In fact, an initiative carried out entirely by the private sector, the REACH Initiative, identified these requirements and produced an action plan that was adopted by all relevant parties. It called for co-ordination with institutions of higher learning to establish IT curricula and training centres, to establish job placement centres, and to encourage the setting up of technology oriented business incubators. It also identified the necessary laws and regulations that needed amendment in order to help attract foreign investment. Most importantly, the initiative was a major factor in enacting legislation and drawing up regulations for the enforcement of the respect of intellectual property rights. It also emphasised the need for effective regulation of access to telecommunications, rates and standards. In addition, it identified the necessity for further investments in infrastructure, not only to improve the general business environment, but to also provide the requirements for data lines, Internet connections and the like.

The initiative has succeeded in prompting all concerned to prepare the groundwork for a successful launching of an IT industry in Jordan. Through its call for proper IPR legislation and regulations, it was a catalyst for Jordan's accession to the WTO. It provided yet another reason for accelerating the privatisation of the Jordan Telecommunications Company, and for the quick implementation of a crash data communications project. Its adoption by the government allowed for the sector to benefit from the incentives provided to other leading sectors of the economy. It also provided groundwork for IT venture capital funds to be launched in Jordan. It was the main reason for my decision to allocate a prime property for its future use by the sector as the first Technology Park of Jordan.

In addition to the specific competitive advantage of this potential sector, and to the incentives provided for investments in Jordan, it is important to keep in mind that other trade-related factors also contribute to its successful development. They are the Qualifying Industrial Zone status that allows for exports to U.S. markets without customs tariff or quotas, the Arab Free Trade Area Agreement, and the Jordan-EU Free Trade Area Agreement.

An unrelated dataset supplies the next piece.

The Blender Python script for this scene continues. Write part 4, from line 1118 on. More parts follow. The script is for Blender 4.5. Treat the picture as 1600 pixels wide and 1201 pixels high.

Finally, I would like to invite you all to a meeting that I am holding at the Dead Sea Movenpick Resort on March 24-25, 2000 where we can meet once again and follow up on this encounter, and where you will have the chance to meet with the representatives of the sector and to find out for yourselves what Jordanian talent can offer in this field.

Once again, thank you very much for your interest, and I look forward to welcoming you when you come to see us in Jordan.